Me and my clone

I remember the days when my kids thought Dave worked at "the apple store."
Kids are real cute that way. (Do not ask me why Hoyt has an apple in their logo).
For a few weeks, we have been wanting to take the kids to see where Dave works now, so on Tuesday last we packed them up and took them to the visitor's center at the Kennecott Copper Mine. 

I can only recollect being at the mine visitor center one time in my life.  I'm thinking I was about ten.  The interesting thing is that the face of the mine looks completely different, but the visitor center looks exactly the same (even though it is in a completely different location).  We got running short on time and I wish we had had more time to spend there because all the displays were very interesting and the kids really, really liked it.

Outside the visitor's center, you can go to the edge of the parking lot and take in the expansive view of the mine.  It. is. awesome.  They had done some blasting earlier in the day, so the air was filled with dust and particles.  How cool is that?  And we got to watch the huge haul trucks bring rubble back from the blast site.
And the one especially cool part:  If you go to the edge and look down down down over the side, you can see Dave's office window.  Well, we beckoned the children to come to the edge and look down down down over the side and "see where daddy works."  Kammi never thought twice about it.  She followed us willingly and without fear.  Zach, however, did not. 

Zach is like a little clone of me.  He's go his dad's nose and knees, but everything else, especially his personality and his irrational fears and anxiety, that's all me baby.

That is how I knew that Zach did not shy away from the edge because he was uninterested in the view or because he is afraid of heights.  He is not afraid of heights; he is afraid of the edge.  (Insert ominous music)

And it's not just the physical edge.  His reluctance to go to the edge of that cliff and look over it is a personality trait that carries through to all the other aspects of his life.  If he sees danger, senses danger, he stays back away from it (unlike Kammi and her dad who never met a rule they didn't immediately want to break).  He observes until he has enough information to make a good decision about it.  Yes, he did finally go to the edge and enjoy the views, which can actually make you a little dizzy, and he fully experienced all the mine had to offer us.  But I was ever so proud of him for being wary.

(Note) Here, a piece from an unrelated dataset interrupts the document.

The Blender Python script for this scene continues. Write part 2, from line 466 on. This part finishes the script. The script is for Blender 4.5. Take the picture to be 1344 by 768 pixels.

My whole life I've kind of thought of this reluctance to go to the edge as something that hindered me from
1-being normal
2-having fun
4-enjoying life.
I've always felt that I have too many inhibitions about things that just don't matter.  That's no way to live.

But seeing it in Zach, and being grateful for his abhorance of breaking rules, and hoping that this stubborn unwillingness to approach what is dangerous will keep him safe in his teen years and beyond, I'm kind of thinking it can be a good trait too.